E-Waste Recycler Attero Scale Soars 2.2X to Rs 961 Cr in FY25; PAT Remains Flat
Why It Matters
The results highlight the scaling dilemma in the e‑waste sector: rapid revenue growth can be offset by high material costs, limiting profitability and challenging investors seeking sustainable returns.
Key Takeaways
- •Revenue rose to Rs 961 cr ($116 M), over 2.2× FY24.
- •Profit flat at Rs 14.6 cr ($176 k) despite revenue surge.
- •Material costs consumed 89% of expenses, up 2.3×.
- •EBITDA margin 3.22%, ROCE 20.61%.
- •$31 M funding backs expansion; competition intensifies.
Pulse Analysis
The Indian e‑waste recycling market is expanding as consumer electronics proliferate and regulatory pressure mounts for responsible disposal. Attero, leveraging patented dismantling technology, captured a larger share of this growth, pushing revenue to roughly $116 million in FY25. Its product mix—85.5% recycled metals and battery‑grade materials—mirrors global trends where recovered precious metals command premium prices, positioning the firm as a key player in the circular economy.
However, the company’s cost structure reveals a classic scaling challenge. Material procurement, which now accounts for 89% of total spend, rose to about $100 million, outpacing revenue growth and compressing profitability. With EBITDA margin hovering just above 3% and net profit remaining under $200,000, Attero’s financials underscore the thin margins inherent in processing heterogeneous e‑waste streams. Investors must watch whether operational efficiencies or higher‑value product streams can improve the cost‑to‑revenue ratio.

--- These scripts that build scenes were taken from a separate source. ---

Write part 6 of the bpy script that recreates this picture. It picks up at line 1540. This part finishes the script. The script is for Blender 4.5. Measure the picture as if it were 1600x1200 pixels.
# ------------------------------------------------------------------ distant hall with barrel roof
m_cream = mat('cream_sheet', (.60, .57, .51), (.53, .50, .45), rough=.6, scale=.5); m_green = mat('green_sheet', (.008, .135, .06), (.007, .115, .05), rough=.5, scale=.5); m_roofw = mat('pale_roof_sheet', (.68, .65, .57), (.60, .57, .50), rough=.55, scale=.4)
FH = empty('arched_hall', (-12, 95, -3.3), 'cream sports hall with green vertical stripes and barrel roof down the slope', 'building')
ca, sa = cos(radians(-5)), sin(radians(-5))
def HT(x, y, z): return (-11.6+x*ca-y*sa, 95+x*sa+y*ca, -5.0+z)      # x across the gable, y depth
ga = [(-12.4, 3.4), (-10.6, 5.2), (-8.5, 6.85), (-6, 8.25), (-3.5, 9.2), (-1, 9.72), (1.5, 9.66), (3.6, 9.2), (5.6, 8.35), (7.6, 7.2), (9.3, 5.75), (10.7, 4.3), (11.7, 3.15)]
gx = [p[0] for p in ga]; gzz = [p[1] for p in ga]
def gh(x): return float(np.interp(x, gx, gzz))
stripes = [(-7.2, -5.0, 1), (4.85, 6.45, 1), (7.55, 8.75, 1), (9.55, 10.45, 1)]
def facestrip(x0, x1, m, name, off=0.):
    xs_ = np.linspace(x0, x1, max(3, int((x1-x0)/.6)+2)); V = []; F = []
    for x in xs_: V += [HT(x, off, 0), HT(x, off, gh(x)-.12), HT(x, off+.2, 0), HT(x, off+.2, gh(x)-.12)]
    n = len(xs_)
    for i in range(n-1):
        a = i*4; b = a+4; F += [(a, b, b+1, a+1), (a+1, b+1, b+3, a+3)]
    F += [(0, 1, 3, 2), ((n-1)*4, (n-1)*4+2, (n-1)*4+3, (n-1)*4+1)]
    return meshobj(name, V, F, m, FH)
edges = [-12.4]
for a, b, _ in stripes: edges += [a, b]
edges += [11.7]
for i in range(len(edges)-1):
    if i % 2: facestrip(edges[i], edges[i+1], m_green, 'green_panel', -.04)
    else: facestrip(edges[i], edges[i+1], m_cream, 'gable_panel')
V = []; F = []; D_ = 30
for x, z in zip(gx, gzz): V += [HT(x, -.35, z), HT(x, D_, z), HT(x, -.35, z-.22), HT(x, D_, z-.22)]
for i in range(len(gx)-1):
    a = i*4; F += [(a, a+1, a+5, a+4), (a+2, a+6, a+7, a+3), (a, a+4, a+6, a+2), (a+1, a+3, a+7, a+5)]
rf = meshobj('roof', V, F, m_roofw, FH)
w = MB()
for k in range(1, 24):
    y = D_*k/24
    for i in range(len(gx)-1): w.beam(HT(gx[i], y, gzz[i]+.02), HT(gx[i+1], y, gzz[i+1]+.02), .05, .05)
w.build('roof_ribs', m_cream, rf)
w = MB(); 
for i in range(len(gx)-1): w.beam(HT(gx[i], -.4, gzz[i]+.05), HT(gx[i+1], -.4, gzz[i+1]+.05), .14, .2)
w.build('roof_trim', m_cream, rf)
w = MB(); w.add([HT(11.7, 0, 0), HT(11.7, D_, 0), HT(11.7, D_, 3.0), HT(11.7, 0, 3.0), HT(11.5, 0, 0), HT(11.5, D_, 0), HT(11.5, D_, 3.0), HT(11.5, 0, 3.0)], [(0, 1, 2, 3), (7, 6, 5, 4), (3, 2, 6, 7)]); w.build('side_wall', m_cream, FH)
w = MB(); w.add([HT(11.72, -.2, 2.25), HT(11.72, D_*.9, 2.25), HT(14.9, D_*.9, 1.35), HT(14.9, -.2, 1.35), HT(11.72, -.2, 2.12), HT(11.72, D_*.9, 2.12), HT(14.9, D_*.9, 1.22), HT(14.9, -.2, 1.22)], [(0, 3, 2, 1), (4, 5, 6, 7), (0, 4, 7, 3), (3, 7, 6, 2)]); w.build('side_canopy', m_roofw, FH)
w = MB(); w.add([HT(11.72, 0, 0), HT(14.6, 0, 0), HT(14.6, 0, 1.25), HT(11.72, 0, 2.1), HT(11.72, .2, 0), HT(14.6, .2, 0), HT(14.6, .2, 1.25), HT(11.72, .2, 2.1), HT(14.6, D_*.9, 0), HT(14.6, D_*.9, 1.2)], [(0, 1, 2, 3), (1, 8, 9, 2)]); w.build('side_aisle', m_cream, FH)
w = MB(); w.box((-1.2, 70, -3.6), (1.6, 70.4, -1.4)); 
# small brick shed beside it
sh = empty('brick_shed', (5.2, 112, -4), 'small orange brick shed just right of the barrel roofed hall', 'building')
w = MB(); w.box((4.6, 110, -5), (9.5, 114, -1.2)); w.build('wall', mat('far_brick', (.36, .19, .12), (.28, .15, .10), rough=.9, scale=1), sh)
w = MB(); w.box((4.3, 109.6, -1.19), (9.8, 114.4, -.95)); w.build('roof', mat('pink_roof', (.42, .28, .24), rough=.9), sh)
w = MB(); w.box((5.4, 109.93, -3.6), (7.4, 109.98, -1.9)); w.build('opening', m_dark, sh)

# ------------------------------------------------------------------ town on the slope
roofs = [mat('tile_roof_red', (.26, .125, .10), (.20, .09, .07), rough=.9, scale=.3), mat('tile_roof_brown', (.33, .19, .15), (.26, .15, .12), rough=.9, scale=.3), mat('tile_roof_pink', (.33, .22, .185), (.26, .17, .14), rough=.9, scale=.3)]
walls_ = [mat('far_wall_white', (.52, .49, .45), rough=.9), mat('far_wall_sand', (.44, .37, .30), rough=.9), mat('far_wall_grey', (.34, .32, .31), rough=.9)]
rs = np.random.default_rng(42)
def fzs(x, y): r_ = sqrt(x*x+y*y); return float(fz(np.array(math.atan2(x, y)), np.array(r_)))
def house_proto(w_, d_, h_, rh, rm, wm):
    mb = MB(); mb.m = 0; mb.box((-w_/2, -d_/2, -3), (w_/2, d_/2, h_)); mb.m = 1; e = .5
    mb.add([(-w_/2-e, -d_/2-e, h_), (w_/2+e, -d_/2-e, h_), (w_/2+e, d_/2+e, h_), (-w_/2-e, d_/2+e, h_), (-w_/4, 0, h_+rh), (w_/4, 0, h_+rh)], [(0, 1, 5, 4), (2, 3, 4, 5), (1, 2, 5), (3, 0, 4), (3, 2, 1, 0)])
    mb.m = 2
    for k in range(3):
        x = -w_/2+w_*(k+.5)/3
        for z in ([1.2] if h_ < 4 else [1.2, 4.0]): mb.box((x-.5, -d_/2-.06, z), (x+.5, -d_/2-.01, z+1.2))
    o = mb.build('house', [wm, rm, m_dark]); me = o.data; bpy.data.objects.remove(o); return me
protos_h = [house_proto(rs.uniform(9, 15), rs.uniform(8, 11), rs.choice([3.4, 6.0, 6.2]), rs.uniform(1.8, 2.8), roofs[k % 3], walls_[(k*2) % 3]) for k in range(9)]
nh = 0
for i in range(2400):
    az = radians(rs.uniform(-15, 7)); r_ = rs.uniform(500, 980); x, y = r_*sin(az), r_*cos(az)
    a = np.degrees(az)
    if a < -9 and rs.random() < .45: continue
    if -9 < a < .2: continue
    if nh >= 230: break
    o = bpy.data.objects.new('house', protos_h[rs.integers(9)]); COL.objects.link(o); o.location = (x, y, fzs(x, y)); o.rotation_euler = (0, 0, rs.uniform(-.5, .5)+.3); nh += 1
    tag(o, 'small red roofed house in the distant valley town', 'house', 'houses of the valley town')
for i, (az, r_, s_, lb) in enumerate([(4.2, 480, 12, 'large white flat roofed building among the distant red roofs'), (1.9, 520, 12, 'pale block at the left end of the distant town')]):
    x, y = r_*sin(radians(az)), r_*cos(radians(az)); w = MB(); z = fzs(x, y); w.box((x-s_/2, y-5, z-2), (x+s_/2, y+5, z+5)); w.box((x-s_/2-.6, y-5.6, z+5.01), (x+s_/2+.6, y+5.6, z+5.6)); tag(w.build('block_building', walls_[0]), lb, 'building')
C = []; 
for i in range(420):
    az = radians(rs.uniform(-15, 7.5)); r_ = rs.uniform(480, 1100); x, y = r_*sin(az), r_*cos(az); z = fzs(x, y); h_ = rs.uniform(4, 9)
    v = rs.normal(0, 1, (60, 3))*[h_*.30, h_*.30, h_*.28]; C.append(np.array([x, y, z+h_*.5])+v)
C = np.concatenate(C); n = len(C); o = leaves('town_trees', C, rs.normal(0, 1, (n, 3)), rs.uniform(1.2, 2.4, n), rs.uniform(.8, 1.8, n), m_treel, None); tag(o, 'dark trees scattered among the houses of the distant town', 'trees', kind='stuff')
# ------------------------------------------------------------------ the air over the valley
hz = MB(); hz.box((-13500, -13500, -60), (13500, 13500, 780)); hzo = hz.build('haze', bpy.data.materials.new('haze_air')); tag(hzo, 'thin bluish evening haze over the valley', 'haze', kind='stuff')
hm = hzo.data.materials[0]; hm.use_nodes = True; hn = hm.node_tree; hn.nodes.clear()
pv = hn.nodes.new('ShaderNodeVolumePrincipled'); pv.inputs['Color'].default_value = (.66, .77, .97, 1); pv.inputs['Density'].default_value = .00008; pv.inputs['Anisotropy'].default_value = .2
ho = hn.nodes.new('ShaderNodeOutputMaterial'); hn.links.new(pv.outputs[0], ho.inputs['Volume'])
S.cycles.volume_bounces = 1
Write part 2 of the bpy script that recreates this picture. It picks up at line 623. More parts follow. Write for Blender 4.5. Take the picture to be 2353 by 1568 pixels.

Funding of $31 million from venture partners such as NEA‑Indo US and DFJ Mauritius provides the capital needed for capacity expansion and technology upgrades. Yet the competitive landscape—featuring firms like Lohum, Recyclekaro, and Redwood Materials—means Attero must differentiate through scale, technology, and ESG credentials. Success will hinge on reducing material input costs, enhancing metal recovery yields, and capitalizing on emerging regulations that favor certified recyclers, all of which could transform its modest profit profile into a more compelling investment story.